__What needs to be done__:
The material below contains a line with "Keep writing the" and a line with "wall_cabinet('tallest white wall". Copy exactly those two lines and all lines between them.

----

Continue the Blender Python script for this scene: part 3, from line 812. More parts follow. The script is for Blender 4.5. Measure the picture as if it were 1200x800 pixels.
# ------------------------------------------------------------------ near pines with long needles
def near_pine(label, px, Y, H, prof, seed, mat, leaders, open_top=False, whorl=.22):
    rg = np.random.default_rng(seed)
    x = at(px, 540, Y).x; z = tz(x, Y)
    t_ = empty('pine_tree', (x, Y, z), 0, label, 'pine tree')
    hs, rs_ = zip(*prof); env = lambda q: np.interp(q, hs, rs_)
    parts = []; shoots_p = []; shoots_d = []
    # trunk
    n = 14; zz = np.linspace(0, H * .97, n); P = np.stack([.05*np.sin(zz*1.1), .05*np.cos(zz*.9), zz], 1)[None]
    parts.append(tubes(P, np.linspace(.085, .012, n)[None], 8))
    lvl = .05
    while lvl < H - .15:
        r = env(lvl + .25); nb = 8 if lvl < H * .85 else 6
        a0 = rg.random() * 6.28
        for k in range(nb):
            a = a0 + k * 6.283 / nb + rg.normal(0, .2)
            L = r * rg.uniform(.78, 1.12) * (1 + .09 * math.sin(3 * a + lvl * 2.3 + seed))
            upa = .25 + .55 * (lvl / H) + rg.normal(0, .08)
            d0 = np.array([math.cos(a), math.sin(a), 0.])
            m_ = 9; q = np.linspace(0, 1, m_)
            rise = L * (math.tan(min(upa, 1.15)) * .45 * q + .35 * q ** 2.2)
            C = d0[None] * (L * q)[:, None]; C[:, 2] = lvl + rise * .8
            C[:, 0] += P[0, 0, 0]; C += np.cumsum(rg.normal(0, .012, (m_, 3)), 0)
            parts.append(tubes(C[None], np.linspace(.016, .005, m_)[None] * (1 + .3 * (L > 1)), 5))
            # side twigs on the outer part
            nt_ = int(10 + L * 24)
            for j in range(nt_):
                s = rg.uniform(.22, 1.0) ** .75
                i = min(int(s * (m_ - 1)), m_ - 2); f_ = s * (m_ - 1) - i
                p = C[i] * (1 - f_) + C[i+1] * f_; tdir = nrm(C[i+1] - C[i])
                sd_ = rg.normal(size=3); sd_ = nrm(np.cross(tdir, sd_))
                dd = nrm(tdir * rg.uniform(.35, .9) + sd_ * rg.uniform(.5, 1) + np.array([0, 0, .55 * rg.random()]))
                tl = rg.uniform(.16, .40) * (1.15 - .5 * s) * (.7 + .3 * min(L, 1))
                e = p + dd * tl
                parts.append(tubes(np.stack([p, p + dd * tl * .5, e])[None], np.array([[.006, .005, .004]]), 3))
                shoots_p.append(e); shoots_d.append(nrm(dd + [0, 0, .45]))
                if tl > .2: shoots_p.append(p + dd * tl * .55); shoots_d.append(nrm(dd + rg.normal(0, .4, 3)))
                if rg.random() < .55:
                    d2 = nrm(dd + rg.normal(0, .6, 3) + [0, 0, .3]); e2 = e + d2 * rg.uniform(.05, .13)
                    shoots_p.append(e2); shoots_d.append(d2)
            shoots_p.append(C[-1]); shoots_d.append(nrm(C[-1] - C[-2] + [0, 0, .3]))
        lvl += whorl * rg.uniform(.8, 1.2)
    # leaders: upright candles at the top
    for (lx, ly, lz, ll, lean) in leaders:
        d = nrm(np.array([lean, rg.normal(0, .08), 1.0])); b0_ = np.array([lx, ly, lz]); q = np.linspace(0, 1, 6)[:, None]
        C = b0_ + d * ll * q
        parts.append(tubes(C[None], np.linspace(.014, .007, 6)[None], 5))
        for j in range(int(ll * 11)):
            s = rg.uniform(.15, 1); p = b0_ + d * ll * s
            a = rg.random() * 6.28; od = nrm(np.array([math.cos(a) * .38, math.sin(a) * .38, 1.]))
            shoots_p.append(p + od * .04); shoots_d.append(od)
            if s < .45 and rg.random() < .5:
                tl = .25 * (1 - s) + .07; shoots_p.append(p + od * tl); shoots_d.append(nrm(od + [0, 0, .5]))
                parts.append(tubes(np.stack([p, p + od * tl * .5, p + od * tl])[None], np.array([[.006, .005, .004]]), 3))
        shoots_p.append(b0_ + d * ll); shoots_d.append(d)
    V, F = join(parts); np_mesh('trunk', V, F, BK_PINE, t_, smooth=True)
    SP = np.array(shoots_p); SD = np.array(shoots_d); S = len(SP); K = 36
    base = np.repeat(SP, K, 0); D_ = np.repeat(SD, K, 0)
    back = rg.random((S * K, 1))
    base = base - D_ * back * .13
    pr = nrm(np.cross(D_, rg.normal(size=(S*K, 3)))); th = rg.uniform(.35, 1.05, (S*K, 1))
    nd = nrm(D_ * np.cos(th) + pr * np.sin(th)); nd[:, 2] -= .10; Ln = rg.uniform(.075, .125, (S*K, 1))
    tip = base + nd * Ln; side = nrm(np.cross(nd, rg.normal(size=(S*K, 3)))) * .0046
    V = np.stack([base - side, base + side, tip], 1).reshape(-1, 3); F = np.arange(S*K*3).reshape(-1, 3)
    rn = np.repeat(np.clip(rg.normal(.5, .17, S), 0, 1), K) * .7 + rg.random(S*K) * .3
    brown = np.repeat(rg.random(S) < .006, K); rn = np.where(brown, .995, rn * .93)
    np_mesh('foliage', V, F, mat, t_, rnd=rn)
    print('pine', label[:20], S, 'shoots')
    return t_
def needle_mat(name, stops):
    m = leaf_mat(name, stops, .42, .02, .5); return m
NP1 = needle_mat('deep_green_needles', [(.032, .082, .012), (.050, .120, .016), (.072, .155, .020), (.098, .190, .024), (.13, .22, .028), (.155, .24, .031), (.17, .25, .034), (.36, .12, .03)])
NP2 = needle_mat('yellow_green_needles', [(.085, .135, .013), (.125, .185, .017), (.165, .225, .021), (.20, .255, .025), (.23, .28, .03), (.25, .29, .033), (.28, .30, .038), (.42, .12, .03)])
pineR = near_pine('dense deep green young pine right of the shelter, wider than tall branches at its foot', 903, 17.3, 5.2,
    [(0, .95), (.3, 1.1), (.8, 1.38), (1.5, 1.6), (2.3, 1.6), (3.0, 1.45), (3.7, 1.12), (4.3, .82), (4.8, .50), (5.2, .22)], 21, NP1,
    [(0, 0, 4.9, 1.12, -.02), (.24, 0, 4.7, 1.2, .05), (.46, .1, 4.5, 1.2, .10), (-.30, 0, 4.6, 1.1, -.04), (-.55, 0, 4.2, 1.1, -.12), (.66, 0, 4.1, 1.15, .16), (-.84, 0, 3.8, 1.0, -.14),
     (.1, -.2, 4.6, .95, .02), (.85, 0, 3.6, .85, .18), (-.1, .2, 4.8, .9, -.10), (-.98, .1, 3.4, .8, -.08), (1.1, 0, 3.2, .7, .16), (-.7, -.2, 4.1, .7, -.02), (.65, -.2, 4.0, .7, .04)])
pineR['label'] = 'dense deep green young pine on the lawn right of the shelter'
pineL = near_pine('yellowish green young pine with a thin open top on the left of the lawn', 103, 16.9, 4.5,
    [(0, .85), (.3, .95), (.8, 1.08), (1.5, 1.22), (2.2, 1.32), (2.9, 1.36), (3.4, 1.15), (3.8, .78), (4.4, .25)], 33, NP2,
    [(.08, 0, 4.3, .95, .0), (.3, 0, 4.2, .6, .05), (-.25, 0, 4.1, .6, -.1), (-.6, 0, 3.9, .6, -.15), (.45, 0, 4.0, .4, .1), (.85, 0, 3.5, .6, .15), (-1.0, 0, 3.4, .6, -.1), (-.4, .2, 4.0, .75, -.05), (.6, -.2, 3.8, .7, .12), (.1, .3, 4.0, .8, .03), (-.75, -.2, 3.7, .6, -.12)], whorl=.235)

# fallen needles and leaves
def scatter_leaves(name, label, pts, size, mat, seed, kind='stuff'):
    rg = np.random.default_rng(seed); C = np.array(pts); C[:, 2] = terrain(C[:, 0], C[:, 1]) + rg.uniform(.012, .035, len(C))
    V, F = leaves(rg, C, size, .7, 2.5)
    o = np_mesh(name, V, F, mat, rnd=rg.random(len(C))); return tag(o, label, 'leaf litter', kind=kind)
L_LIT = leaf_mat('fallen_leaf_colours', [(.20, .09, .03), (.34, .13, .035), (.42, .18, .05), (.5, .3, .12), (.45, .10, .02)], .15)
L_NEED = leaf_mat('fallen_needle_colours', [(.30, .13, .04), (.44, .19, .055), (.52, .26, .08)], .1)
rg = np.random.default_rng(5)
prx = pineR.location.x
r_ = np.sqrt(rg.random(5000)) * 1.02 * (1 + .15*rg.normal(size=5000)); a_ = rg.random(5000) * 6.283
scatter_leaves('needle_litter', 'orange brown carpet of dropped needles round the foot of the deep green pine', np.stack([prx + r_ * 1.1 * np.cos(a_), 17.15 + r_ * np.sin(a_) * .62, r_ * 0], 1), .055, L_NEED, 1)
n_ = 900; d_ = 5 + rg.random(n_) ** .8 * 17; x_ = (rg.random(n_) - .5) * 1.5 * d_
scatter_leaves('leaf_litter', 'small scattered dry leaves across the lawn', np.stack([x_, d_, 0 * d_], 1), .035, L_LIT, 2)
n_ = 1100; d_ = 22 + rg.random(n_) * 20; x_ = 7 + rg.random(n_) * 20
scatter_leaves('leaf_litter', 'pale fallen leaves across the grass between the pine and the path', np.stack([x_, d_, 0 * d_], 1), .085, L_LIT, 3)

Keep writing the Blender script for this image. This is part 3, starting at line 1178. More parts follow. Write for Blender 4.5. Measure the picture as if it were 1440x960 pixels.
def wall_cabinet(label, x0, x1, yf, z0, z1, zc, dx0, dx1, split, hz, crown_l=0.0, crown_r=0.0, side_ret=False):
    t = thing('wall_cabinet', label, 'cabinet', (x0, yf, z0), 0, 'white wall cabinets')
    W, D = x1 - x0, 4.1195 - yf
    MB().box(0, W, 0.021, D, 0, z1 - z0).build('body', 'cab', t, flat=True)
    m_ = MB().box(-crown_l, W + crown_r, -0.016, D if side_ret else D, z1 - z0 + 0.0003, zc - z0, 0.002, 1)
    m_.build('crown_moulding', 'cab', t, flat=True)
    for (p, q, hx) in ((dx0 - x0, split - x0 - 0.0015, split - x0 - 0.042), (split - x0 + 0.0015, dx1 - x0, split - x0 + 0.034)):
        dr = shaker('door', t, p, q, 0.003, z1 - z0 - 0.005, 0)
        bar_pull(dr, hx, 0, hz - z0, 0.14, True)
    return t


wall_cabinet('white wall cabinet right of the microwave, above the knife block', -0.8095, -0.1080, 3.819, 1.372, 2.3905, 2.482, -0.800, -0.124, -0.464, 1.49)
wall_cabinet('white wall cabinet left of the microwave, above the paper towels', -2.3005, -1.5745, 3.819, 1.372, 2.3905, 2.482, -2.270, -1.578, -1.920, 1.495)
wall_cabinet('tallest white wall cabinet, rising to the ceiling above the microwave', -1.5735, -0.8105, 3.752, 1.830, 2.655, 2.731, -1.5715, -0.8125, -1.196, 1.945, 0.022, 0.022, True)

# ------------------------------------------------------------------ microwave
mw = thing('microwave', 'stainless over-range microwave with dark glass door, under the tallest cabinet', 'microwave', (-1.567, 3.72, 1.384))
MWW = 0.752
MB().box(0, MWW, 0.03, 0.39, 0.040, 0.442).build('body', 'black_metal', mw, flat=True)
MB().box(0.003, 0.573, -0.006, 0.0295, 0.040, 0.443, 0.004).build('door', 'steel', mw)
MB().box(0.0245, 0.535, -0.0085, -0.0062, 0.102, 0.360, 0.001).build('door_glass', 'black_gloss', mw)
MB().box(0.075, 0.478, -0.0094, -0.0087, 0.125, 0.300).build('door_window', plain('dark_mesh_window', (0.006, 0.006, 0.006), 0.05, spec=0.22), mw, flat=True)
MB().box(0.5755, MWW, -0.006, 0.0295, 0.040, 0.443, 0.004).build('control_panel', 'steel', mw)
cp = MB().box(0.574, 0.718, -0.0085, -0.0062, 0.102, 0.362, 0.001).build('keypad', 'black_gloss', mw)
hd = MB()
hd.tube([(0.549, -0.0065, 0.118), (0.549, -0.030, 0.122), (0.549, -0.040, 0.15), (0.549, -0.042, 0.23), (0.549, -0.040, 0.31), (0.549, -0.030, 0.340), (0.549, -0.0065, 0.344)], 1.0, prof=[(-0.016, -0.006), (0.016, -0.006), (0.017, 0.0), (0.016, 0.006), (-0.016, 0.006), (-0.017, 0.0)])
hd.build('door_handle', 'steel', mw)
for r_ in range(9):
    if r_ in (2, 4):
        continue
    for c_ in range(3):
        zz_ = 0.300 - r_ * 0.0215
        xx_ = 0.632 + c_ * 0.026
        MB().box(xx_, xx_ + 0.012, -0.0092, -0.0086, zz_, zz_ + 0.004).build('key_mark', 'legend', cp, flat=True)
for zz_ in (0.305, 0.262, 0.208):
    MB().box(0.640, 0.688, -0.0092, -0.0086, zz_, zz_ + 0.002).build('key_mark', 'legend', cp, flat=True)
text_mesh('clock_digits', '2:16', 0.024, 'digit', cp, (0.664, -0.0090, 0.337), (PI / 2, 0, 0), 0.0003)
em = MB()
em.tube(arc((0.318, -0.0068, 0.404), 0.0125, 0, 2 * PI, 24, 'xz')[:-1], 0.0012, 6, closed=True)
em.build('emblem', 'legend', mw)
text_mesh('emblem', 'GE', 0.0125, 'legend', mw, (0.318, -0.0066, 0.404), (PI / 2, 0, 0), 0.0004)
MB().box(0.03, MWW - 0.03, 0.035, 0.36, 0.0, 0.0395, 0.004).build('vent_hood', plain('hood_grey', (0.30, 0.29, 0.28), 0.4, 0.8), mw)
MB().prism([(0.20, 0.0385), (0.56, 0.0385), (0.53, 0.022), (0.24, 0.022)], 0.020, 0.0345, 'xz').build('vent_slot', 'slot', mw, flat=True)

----

__Result for this task__:
Keep writing the Blender script for this image. This is part 3, starting at line 1178. More parts follow. Write for Blender 4.5. Measure the picture as if it were 1440x960 pixels.
def wall_cabinet(label, x0, x1, yf, z0, z1, zc, dx0, dx1, split, hz, crown_l=0.0, crown_r=0.0, side_ret=False):
    t = thing('wall_cabinet', label, 'cabinet', (x0, yf, z0), 0, 'white wall cabinets')
    W, D = x1 - x0, 4.1195 - yf
    MB().box(0, W, 0.021, D, 0, z1 - z0).build('body', 'cab', t, flat=True)
    m_ = MB().box(-crown_l, W + crown_r, -0.016, D if side_ret else D, z1 - z0 + 0.0003, zc - z0, 0.002, 1)
    m_.build('crown_moulding', 'cab', t, flat=True)
    for (p, q, hx) in ((dx0 - x0, split - x0 - 0.0015, split - x0 - 0.042), (split - x0 + 0.0015, dx1 - x0, split - x0 + 0.034)):
        dr = shaker('door', t, p, q, 0.003, z1 - z0 - 0.005, 0)
        bar_pull(dr, hx, 0, hz - z0, 0.14, True)
    return t


wall_cabinet('white wall cabinet right of the microwave, above the knife block', -0.8095, -0.1080, 3.819, 1.372, 2.3905, 2.482, -0.800, -0.124, -0.464, 1.49)
wall_cabinet('white wall cabinet left of the microwave, above the paper towels', -2.3005, -1.5745, 3.819, 1.372, 2.3905, 2.482, -2.270, -1.578, -1.920, 1.495)
wall_cabinet('tallest white wall cabinet, rising to the ceiling above the microwave', -1.5735, -0.8105, 3.752, 1.830, 2.655, 2.731, -1.5715, -0.8125, -1.196, 1.945, 0.022, 0.022, True)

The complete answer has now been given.